DATA EXTRACT
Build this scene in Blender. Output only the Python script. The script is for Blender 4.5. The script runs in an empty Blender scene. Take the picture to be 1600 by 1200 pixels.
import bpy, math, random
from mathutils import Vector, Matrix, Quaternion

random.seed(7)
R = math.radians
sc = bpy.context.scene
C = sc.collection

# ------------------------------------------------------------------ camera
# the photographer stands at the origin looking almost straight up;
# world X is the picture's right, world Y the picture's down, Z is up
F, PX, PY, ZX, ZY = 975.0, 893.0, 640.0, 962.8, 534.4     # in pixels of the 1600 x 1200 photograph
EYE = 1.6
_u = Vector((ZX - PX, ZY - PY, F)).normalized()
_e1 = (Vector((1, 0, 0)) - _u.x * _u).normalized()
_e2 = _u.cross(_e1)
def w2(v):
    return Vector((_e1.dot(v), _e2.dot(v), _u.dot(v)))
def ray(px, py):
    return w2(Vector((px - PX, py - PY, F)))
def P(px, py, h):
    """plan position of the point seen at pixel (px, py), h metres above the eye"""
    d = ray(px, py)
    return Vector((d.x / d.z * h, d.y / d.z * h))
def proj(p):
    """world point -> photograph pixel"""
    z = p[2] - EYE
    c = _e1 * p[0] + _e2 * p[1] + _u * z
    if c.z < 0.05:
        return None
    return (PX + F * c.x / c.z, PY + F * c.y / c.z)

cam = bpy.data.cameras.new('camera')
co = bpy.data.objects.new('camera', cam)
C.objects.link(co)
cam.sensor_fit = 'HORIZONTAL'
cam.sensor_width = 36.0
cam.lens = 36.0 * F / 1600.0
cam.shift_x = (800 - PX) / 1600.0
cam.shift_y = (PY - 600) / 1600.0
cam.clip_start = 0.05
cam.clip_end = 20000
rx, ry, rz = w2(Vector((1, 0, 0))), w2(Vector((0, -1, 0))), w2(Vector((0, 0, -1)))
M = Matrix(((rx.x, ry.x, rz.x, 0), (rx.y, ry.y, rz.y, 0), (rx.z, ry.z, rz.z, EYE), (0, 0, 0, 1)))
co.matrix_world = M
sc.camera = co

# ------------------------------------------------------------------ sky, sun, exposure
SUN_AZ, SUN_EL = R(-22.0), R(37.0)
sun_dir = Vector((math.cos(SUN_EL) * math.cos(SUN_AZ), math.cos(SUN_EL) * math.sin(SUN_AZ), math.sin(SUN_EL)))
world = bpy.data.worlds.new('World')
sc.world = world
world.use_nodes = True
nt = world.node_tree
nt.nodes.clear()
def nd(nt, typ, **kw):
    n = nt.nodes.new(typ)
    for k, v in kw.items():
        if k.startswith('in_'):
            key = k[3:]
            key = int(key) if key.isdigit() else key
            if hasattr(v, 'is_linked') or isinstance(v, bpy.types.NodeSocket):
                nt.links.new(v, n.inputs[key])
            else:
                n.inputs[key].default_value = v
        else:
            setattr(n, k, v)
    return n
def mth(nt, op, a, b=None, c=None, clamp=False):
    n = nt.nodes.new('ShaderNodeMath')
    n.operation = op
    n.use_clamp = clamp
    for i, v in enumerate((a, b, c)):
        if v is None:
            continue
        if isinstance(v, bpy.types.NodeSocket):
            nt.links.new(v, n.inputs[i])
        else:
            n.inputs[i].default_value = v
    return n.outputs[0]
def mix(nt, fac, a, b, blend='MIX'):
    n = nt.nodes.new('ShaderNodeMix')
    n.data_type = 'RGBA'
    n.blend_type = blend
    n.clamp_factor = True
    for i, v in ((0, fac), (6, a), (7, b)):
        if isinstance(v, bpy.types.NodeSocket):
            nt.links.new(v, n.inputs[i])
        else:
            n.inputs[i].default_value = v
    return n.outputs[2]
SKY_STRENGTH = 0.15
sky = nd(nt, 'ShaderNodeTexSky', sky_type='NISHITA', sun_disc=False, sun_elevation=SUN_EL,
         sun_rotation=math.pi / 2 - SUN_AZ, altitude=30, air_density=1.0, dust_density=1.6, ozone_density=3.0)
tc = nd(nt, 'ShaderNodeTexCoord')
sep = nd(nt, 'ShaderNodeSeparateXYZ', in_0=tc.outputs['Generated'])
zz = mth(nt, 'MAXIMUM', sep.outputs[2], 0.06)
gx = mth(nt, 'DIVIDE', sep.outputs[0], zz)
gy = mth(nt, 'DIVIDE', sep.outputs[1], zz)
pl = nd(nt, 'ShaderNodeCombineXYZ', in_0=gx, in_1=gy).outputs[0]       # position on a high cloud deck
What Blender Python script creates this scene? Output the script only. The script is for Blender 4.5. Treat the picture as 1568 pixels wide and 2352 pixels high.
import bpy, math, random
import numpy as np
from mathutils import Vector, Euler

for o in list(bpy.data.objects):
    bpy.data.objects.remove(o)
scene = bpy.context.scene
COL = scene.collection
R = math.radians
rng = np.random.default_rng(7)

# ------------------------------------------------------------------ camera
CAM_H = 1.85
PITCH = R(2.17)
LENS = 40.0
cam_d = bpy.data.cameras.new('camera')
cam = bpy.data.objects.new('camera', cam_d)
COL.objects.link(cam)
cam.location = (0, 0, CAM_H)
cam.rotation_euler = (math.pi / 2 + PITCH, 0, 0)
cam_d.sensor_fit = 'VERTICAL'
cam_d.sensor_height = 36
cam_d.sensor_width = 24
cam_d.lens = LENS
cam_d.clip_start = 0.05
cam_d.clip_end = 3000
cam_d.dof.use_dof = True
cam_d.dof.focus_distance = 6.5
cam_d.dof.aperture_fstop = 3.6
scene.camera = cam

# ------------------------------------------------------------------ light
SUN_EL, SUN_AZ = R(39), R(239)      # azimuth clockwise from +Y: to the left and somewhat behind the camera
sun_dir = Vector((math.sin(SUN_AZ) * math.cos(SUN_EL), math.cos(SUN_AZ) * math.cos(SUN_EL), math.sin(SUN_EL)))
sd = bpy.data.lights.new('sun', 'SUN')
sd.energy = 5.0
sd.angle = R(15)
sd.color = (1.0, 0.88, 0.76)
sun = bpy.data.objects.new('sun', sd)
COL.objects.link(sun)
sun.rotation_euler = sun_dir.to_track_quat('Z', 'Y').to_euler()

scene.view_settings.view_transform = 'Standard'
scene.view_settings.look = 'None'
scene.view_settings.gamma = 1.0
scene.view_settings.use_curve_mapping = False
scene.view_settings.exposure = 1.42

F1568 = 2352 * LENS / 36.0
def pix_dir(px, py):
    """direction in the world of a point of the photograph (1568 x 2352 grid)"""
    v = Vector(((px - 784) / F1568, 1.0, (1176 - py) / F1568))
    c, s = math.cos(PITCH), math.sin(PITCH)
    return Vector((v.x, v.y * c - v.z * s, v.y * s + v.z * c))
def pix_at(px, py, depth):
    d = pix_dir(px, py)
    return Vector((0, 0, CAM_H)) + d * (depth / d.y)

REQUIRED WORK
Quote all of the entries exactly as they appear.

OUTPUT OF THE TASK
Build this scene in Blender. Output only the Python script. The script is for Blender 4.5. The script runs in an empty Blender scene. Take the picture to be 1600 by 1200 pixels.
import bpy, math, random
from mathutils import Vector, Matrix, Quaternion

random.seed(7)
R = math.radians
sc = bpy.context.scene
C = sc.collection

# ------------------------------------------------------------------ camera
# the photographer stands at the origin looking almost straight up;
# world X is the picture's right, world Y the picture's down, Z is up
F, PX, PY, ZX, ZY = 975.0, 893.0, 640.0, 962.8, 534.4     # in pixels of the 1600 x 1200 photograph
EYE = 1.6
_u = Vector((ZX - PX, ZY - PY, F)).normalized()
_e1 = (Vector((1, 0, 0)) - _u.x * _u).normalized()
_e2 = _u.cross(_e1)
def w2(v):
    return Vector((_e1.dot(v), _e2.dot(v), _u.dot(v)))
def ray(px, py):
    return w2(Vector((px - PX, py - PY, F)))
def P(px, py, h):
    """plan position of the point seen at pixel (px, py), h metres above the eye"""
    d = ray(px, py)
    return Vector((d.x / d.z * h, d.y / d.z * h))
def proj(p):
    """world point -> photograph pixel"""
    z = p[2] - EYE
    c = _e1 * p[0] + _e2 * p[1] + _u * z
    if c.z < 0.05:
        return None
    return (PX + F * c.x / c.z, PY + F * c.y / c.z)

cam = bpy.data.cameras.new('camera')
co = bpy.data.objects.new('camera', cam)
C.objects.link(co)
cam.sensor_fit = 'HORIZONTAL'
cam.sensor_width = 36.0
cam.lens = 36.0 * F / 1600.0
cam.shift_x = (800 - PX) / 1600.0
cam.shift_y = (PY - 600) / 1600.0
cam.clip_start = 0.05
cam.clip_end = 20000
rx, ry, rz = w2(Vector((1, 0, 0))), w2(Vector((0, -1, 0))), w2(Vector((0, 0, -1)))
M = Matrix(((rx.x, ry.x, rz.x, 0), (rx.y, ry.y, rz.y, 0), (rx.z, ry.z, rz.z, EYE), (0, 0, 0, 1)))
co.matrix_world = M
sc.camera = co

# ------------------------------------------------------------------ sky, sun, exposure
SUN_AZ, SUN_EL = R(-22.0), R(37.0)
sun_dir = Vector((math.cos(SUN_EL) * math.cos(SUN_AZ), math.cos(SUN_EL) * math.sin(SUN_AZ), math.sin(SUN_EL)))
world = bpy.data.worlds.new('World')
sc.world = world
world.use_nodes = True
nt = world.node_tree
nt.nodes.clear()
def nd(nt, typ, **kw):
    n = nt.nodes.new(typ)
    for k, v in kw.items():
        if k.startswith('in_'):
            key = k[3:]
            key = int(key) if key.isdigit() else key
            if hasattr(v, 'is_linked') or isinstance(v, bpy.types.NodeSocket):
                nt.links.new(v, n.inputs[key])
            else:
                n.inputs[key].default_value = v
        else:
            setattr(n, k, v)
    return n
def mth(nt, op, a, b=None, c=None, clamp=False):
    n = nt.nodes.new('ShaderNodeMath')
    n.operation = op
    n.use_clamp = clamp
    for i, v in enumerate((a, b, c)):
        if v is None:
            continue
        if isinstance(v, bpy.types.NodeSocket):
            nt.links.new(v, n.inputs[i])
        else:
            n.inputs[i].default_value = v
    return n.outputs[0]
def mix(nt, fac, a, b, blend='MIX'):
    n = nt.nodes.new('ShaderNodeMix')
    n.data_type = 'RGBA'
    n.blend_type = blend
    n.clamp_factor = True
    for i, v in ((0, fac), (6, a), (7, b)):
        if isinstance(v, bpy.types.NodeSocket):
            nt.links.new(v, n.inputs[i])
        else:
            n.inputs[i].default_value = v
    return n.outputs[2]
SKY_STRENGTH = 0.15
sky = nd(nt, 'ShaderNodeTexSky', sky_type='NISHITA', sun_disc=False, sun_elevation=SUN_EL,
         sun_rotation=math.pi / 2 - SUN_AZ, altitude=30, air_density=1.0, dust_density=1.6, ozone_density=3.0)
tc = nd(nt, 'ShaderNodeTexCoord')
sep = nd(nt, 'ShaderNodeSeparateXYZ', in_0=tc.outputs['Generated'])
zz = mth(nt, 'MAXIMUM', sep.outputs[2], 0.06)
gx = mth(nt, 'DIVIDE', sep.outputs[0], zz)
gy = mth(nt, 'DIVIDE', sep.outputs[1], zz)
pl = nd(nt, 'ShaderNodeCombineXYZ', in_0=gx, in_1=gy).outputs[0]       # position on a high cloud deck
What Blender Python script creates this scene? Output the script only. The script is for Blender 4.5. Treat the picture as 1568 pixels wide and 2352 pixels high.
import bpy, math, random
import numpy as np
from mathutils import Vector, Euler

for o in list(bpy.data.objects):
    bpy.data.objects.remove(o)
scene = bpy.context.scene
COL = scene.collection
R = math.radians
rng = np.random.default_rng(7)

# ------------------------------------------------------------------ camera
CAM_H = 1.85
PITCH = R(2.17)
LENS = 40.0
cam_d = bpy.data.cameras.new('camera')
cam = bpy.data.objects.new('camera', cam_d)
COL.objects.link(cam)
cam.location = (0, 0, CAM_H)
cam.rotation_euler = (math.pi / 2 + PITCH, 0, 0)
cam_d.sensor_fit = 'VERTICAL'
cam_d.sensor_height = 36
cam_d.sensor_width = 24
cam_d.lens = LENS
cam_d.clip_start = 0.05
cam_d.clip_end = 3000
cam_d.dof.use_dof = True
cam_d.dof.focus_distance = 6.5
cam_d.dof.aperture_fstop = 3.6
scene.camera = cam

# ------------------------------------------------------------------ light
SUN_EL, SUN_AZ = R(39), R(239)      # azimuth clockwise from +Y: to the left and somewhat behind the camera
sun_dir = Vector((math.sin(SUN_AZ) * math.cos(SUN_EL), math.cos(SUN_AZ) * math.cos(SUN_EL), math.sin(SUN_EL)))
sd = bpy.data.lights.new('sun', 'SUN')
sd.energy = 5.0
sd.angle = R(15)
sd.color = (1.0, 0.88, 0.76)
sun = bpy.data.objects.new('sun', sd)
COL.objects.link(sun)
sun.rotation_euler = sun_dir.to_track_quat('Z', 'Y').to_euler()

scene.view_settings.view_transform = 'Standard'
scene.view_settings.look = 'None'
scene.view_settings.gamma = 1.0
scene.view_settings.use_curve_mapping = False
scene.view_settings.exposure = 1.42

F1568 = 2352 * LENS / 36.0
def pix_dir(px, py):
    """direction in the world of a point of the photograph (1568 x 2352 grid)"""
    v = Vector(((px - 784) / F1568, 1.0, (1176 - py) / F1568))
    c, s = math.cos(PITCH), math.sin(PITCH)
    return Vector((v.x, v.y * c - v.z * s, v.y * s + v.z * c))
def pix_at(px, py, depth):
    d = pix_dir(px, py)
    return Vector((0, 0, CAM_H)) + d * (depth / d.y)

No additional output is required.